End time ==> Wed Jul 15 19:10:55 2020
Execution time ==> 0:00:25.118694

Again, we can see it found the password, but this time there is an additional dialogue. This is simply telling us the file is a decrypted version of the original, which we can verify with the file command:

~$ file decrypted_nb-sample.pdf

decrypted_nb-sample.pdf: PDF document, version 1.4

Option 4: Cracking Shadow Files

Zydra will automatically attempt to crack the password hashes for any users found in Linux shadow files. While it's not always successful, this can be a good method to try out first since it is quick and easy.

All we need to do is specify the file with the -f flag and the wordlist with the -d flag:

~$ python3 zydra.py -f nb-shadow -d darkweb2017-top10.txt

    @@@@@@@@@@@@@@@@@@@@@@@@@@@@@@@@@@@@@@@@@@@@@@@@@@@@@@@@@@@@@
         _______           ______   _______  _______
        / ___   )|\     /|(  __  \ (  ____ )(  ___  )
        \/   )  |( \   / )| (  \  )| (    )|| (   ) |
            /   ) \ (_) / | |   ) || (____)|| (___) |
          ok   /   /   \   /  | |   | ||     __)|  ___  |
          /   /     ) (   | |   ) || (\ (   | (   ) |
         /   (_/\   | |   | (__/  )| ) \ \__| )   ( |
        (_______/   \_/   (______/ |/   \__/|/     \|

        Author : Hamed Hosseini
    @@@@@@@@@@@@@@@@@@@@@@@@@@@@@@@@@@@@@@@@@@@@@@@@@@@@@@@@@@@@@

Start time ==> Wed Jul 15 19:11:03 2020

Starting password cracking for /root/nb/nb-shadow /

 [*] Count of possible passwords: 10
  [**] cracking Password for: root
    Progress : [##############################################] 100.000 %
    [-] password not found

  [**] cracking Password for: sys
  [**] cracking Password for: klog
  [**] cracking Password for: msfadmin
  [**] cracking Password for: postgres
  [**] cracking Password for: user
  [**] cracking Password for: service
End time ==> Wed Jul 15 19:11:26 2020
Execution time ==> 0:00:22.062705

We can see it finds several users, but since we are only using a simple wordlist, it fails to find the password for any of them.
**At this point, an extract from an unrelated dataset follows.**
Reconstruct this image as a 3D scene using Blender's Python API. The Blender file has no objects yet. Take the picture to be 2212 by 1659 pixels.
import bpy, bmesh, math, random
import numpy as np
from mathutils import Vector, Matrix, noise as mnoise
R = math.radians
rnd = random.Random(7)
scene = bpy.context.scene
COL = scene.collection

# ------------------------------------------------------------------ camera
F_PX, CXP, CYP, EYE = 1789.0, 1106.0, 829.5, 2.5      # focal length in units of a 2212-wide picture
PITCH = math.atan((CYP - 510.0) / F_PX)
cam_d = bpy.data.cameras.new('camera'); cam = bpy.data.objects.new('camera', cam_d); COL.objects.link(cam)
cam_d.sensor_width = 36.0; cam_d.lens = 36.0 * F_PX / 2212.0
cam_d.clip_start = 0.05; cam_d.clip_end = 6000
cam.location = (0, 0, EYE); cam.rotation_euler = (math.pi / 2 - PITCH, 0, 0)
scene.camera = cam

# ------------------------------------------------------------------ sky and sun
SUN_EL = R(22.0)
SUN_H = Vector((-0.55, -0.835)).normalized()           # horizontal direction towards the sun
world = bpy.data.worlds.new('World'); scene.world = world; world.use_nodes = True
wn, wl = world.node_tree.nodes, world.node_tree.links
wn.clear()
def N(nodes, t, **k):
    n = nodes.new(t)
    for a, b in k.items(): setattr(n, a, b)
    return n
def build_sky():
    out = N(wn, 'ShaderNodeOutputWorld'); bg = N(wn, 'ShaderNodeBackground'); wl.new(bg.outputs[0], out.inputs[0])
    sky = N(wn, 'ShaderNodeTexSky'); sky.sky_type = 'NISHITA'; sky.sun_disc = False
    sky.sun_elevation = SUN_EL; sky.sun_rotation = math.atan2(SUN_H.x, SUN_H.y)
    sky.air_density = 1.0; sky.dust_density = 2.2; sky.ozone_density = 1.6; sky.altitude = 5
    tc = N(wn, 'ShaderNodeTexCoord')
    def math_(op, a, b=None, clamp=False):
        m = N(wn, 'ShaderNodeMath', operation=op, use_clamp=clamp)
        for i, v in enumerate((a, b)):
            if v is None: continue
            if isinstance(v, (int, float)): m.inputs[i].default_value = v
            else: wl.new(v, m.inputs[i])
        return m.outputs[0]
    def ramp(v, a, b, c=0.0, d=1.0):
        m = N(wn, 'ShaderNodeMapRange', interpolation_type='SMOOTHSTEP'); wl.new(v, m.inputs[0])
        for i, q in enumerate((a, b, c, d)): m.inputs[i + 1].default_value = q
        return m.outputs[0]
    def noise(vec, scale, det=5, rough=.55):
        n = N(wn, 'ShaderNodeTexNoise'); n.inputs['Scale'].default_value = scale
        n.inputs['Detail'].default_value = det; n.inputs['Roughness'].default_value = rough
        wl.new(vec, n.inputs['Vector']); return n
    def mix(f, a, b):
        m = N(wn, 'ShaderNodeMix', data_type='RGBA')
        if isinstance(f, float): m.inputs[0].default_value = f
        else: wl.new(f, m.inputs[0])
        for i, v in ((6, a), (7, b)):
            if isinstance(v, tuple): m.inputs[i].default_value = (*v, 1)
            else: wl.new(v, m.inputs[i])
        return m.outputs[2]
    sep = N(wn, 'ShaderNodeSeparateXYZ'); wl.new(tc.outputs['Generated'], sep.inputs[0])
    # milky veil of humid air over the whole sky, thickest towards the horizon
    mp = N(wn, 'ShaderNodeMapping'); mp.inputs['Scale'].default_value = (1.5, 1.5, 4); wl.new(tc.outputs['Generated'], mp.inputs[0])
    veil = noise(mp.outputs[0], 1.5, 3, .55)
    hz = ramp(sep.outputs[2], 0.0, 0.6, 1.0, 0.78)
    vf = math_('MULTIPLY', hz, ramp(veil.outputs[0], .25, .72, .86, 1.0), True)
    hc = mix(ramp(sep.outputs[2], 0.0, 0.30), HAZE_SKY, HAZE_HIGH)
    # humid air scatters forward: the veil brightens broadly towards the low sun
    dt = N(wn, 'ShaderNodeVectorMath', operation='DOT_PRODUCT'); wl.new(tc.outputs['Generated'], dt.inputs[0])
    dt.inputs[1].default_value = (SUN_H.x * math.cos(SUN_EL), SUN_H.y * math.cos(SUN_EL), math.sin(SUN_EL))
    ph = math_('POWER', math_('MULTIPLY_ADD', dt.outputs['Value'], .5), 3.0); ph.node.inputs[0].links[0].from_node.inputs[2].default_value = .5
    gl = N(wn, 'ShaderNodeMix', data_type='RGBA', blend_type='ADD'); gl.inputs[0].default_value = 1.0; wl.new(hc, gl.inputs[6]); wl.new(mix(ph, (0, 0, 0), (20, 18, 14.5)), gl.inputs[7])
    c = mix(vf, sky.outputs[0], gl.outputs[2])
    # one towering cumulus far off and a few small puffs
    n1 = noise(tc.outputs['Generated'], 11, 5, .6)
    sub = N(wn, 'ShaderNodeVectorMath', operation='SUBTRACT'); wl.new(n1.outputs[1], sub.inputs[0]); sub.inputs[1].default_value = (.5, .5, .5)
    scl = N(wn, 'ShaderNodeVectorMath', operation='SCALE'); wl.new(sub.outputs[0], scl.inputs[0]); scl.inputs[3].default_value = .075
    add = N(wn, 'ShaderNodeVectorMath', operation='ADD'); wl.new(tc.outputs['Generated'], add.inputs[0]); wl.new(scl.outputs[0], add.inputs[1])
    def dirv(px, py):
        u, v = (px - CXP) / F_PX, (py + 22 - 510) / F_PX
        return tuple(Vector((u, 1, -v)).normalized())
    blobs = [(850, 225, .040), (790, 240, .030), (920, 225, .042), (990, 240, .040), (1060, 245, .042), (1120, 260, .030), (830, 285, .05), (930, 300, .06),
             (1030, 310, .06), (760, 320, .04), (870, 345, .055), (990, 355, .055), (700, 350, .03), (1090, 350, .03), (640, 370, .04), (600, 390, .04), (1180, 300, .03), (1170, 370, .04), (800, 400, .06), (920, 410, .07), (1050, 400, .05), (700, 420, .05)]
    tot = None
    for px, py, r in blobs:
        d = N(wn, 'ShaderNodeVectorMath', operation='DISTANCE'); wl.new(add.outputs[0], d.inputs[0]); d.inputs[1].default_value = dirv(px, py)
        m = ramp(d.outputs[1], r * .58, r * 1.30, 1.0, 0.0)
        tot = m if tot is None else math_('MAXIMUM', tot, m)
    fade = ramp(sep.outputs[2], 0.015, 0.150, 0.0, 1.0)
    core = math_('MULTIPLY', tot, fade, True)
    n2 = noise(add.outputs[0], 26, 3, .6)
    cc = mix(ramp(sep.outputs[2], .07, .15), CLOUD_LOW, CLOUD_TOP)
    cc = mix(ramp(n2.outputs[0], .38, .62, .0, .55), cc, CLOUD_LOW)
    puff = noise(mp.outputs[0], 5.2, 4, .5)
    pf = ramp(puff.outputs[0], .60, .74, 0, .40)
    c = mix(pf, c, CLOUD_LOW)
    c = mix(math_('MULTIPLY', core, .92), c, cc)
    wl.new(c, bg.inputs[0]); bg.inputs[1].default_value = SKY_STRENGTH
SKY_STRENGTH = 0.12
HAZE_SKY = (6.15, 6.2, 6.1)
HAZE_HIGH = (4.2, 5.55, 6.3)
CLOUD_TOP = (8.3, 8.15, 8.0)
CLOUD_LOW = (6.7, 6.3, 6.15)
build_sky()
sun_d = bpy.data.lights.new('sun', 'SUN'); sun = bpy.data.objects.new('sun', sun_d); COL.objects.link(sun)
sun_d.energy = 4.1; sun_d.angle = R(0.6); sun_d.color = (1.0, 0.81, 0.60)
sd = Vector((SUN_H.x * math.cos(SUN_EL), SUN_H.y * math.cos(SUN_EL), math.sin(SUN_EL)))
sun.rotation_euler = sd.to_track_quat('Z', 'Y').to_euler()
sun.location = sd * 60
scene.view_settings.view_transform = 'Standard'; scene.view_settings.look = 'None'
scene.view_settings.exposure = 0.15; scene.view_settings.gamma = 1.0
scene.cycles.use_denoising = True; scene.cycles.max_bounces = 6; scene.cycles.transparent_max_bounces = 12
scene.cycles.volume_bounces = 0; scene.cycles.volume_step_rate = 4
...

Like any other cracking tool, using a more extensive wordlist will increase your chances of successfully recovering a password, but it will also take longer.

Wrapping Up

In this tutorial, we explored a tool called Zydra and how it can be used to crack password-protected RAR files, ZIP files, PDF files, and Linux shadow files. While we cracked these with little to no difficulty, using strong passwords will greatly increase the time and effort it takes to do so.